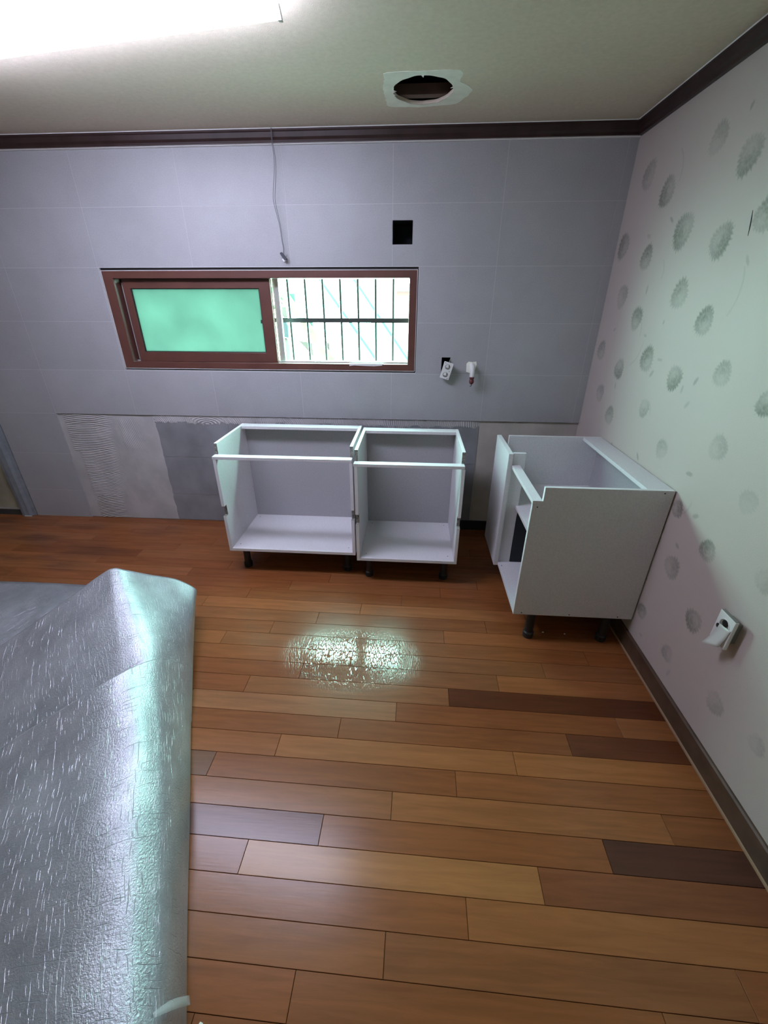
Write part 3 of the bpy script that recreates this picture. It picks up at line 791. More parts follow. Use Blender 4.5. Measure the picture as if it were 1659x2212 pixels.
# crown mouldings
ZK = 2.296
prof = [(0, ZC + .001), (-.037, ZC + .001), (-.037, ZC - .010), (-.031, ZC - .014), (-.026, ZC - .034), (-.018, ZC - .044), (-.018, ZK), (0, ZK)]
struct(MB().prism([(p[0] + .0015, p[1]) for p in prof], 'x', XL, 0.0).build('trim_1', M['crown']))
struct(MB().prism(prof, 'y', YF, -.001).build('trim_2', M['crown']))
cb = MB().prism([(-.0, ZK - .004), (-.012, ZK - .003), (-.017, ZK + .002), (0, ZK + .002)], 'x', DOORX, -.002)
cb.build('caulk_line', M['caulk'], wall_back)
b = MB().prism([(-.0375, ZC - .003), (-.041, ZC + .0005), (-.0375, ZC + .0005)], 'y', YF, -.04)
b.build('caulk_line', M['caulk'], ceiling)
b = MB().prism([(-.0365, ZC - .003), (-.040, ZC + .0005), (-.0365, ZC + .0005)], 'x', XL, -.04)
b.build('caulk_line', M['caulk'], ceiling)

# baseboards
BH = .094
o = struct(MB().prism([(0, 0.0), (-.012, 0.0), (-.012, BH - .006), (-.007, BH), (0, BH)], 'y', YF, .010).build('baseboard_right', M['base']))
MB().prism([(-.012, .0), (-.0175, .0), (-.0165, .006), (-.012, .008)], 'y', YF, .0).build('quarter_round', M['base_edge'], o)
struct(MB().box(-1.0, -.50, -.001, .0118, .0, .075).build('baseboard_back', M['black']))
struct(MB().prism([(XL, 0.0), (XL + .012, 0.0), (XL + .012, BH), (XL, BH)], 'y', YF, .0).build('baseboard_left', M['base']))

# ---------------------------------------------------------------- window
win = struct(empty('window_1', (0, 0, 0)))
FX0, FX1, FZ0, FZ1 = -3.030, -1.101, 1.151, 1.716
IX0, IX1, IZ0, IZ1 = -2.968, -1.146, 1.191, 1.675
def frame_part(name, x0, x1, z0, z1, ix0, ix1, iz0, iz1, y0, y1, m, parent, bevel=.002):
    return rects_plate(x0, x1, z0, z1, [(ix0, ix1, iz0, iz1)], y0, y1).build(name, m, parent, bevel=bevel)
frame_part('window_frame', FX0, FX1, FZ0, FZ1, IX0, IX1, IZ0, IZ1, -.004, .135, M['frame'], win)
# caulked gap round the frame
frame_part('caulk_bead', WIN[0] - .004, WIN[1] + .004, WIN[2] - .004, WIN[3] + .004, FX0 + .0005, FX1 - .0005, FZ0 + .0005, FZ1 - .0005, .0125, .130, M['frame_dark'], win, 0)
frame_part('caulk_bead', FX0 - .0022, FX1 + .0022, FZ0 - .0022, FZ1 + .0022, FX0 + .0005, FX1 - .0005, FZ0 + .0005, FZ1 - .0005, -.0045, .006, M['caulk'], win, 0)
# inner sash on the left
sx0, sx1 = -2.938, -1.998
sash = frame_part('window_sash', sx0, sx1, IZ0, IZ1, -2.893, -2.071, 1.250, 1.622, .030, .062, M['frame'], win)
MB().box(-2.896, -2.068, .044, .049, 1.247, 1.625).build('glass_pane', M['frosted'], sash)
rects_plate(-2.899, -2.065, 1.244, 1.628, [(-2.889, -2.075, 1.254, 1.618)], .036, .056).build('glazing_bead', M['frame_dark'], sash)
MB().box(-2.086, -2.074, .040, .043, 1.425, 1.445).build('sash_latch', M['frame_dark'], sash)
MB().box(IX0, sx0, .066, .09, IZ0, IZ1).build('dark_channel', M['frame_dark'], win)
MB().box(IX0 + .012, IX0 + .022, .050, .066, IZ0 + .012, IZ1 - .02).build('weather_strip', M['alu'], win)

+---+

*What you are asked to do*
Exclude every picture and copy the remaining data exactly.

*Written response*
Write part 3 of the bpy script that recreates this picture. It picks up at line 791. More parts follow. Use Blender 4.5. Measure the picture as if it were 1659x2212 pixels.
# crown mouldings
ZK = 2.296
prof = [(0, ZC + .001), (-.037, ZC + .001), (-.037, ZC - .010), (-.031, ZC - .014), (-.026, ZC - .034), (-.018, ZC - .044), (-.018, ZK), (0, ZK)]
struct(MB().prism([(p[0] + .0015, p[1]) for p in prof], 'x', XL, 0.0).build('trim_1', M['crown']))
struct(MB().prism(prof, 'y', YF, -.001).build('trim_2', M['crown']))
cb = MB().prism([(-.0, ZK - .004), (-.012, ZK - .003), (-.017, ZK + .002), (0, ZK + .002)], 'x', DOORX, -.002)
cb.build('caulk_line', M['caulk'], wall_back)
b = MB().prism([(-.0375, ZC - .003), (-.041, ZC + .0005), (-.0375, ZC + .0005)], 'y', YF, -.04)
b.build('caulk_line', M['caulk'], ceiling)
b = MB().prism([(-.0365, ZC - .003), (-.040, ZC + .0005), (-.0365, ZC + .0005)], 'x', XL, -.04)
b.build('caulk_line', M['caulk'], ceiling)

# baseboards
BH = .094
o = struct(MB().prism([(0, 0.0), (-.012, 0.0), (-.012, BH - .006), (-.007, BH), (0, BH)], 'y', YF, .010).build('baseboard_right', M['base']))
MB().prism([(-.012, .0), (-.0175, .0), (-.0165, .006), (-.012, .008)], 'y', YF, .0).build('quarter_round', M['base_edge'], o)
struct(MB().box(-1.0, -.50, -.001, .0118, .0, .075).build('baseboard_back', M['black']))
struct(MB().prism([(XL, 0.0), (XL + .012, 0.0), (XL + .012, BH), (XL, BH)], 'y', YF, .0).build('baseboard_left', M['base']))

# ---------------------------------------------------------------- window
win = struct(empty('window_1', (0, 0, 0)))
FX0, FX1, FZ0, FZ1 = -3.030, -1.101, 1.151, 1.716
IX0, IX1, IZ0, IZ1 = -2.968, -1.146, 1.191, 1.675
def frame_part(name, x0, x1, z0, z1, ix0, ix1, iz0, iz1, y0, y1, m, parent, bevel=.002):
    return rects_plate(x0, x1, z0, z1, [(ix0, ix1, iz0, iz1)], y0, y1).build(name, m, parent, bevel=bevel)
frame_part('window_frame', FX0, FX1, FZ0, FZ1, IX0, IX1, IZ0, IZ1, -.004, .135, M['frame'], win)
# caulked gap round the frame
frame_part('caulk_bead', WIN[0] - .004, WIN[1] + .004, WIN[2] - .004, WIN[3] + .004, FX0 + .0005, FX1 - .0005, FZ0 + .0005, FZ1 - .0005, .0125, .130, M['frame_dark'], win, 0)
frame_part('caulk_bead', FX0 - .0022, FX1 + .0022, FZ0 - .0022, FZ1 + .0022, FX0 + .0005, FX1 - .0005, FZ0 + .0005, FZ1 - .0005, -.0045, .006, M['caulk'], win, 0)
# inner sash on the left
sx0, sx1 = -2.938, -1.998
sash = frame_part('window_sash', sx0, sx1, IZ0, IZ1, -2.893, -2.071, 1.250, 1.622, .030, .062, M['frame'], win)
MB().box(-2.896, -2.068, .044, .049, 1.247, 1.625).build('glass_pane', M['frosted'], sash)
rects_plate(-2.899, -2.065, 1.244, 1.628, [(-2.889, -2.075, 1.254, 1.618)], .036, .056).build('glazing_bead', M['frame_dark'], sash)
MB().box(-2.086, -2.074, .040, .043, 1.425, 1.445).build('sash_latch', M['frame_dark'], sash)
MB().box(IX0, sx0, .066, .09, IZ0, IZ1).build('dark_channel', M['frame_dark'], win)
MB().box(IX0 + .012, IX0 + .022, .050, .066, IZ0 + .012, IZ1 - .02).build('weather_strip', M['alu'], win)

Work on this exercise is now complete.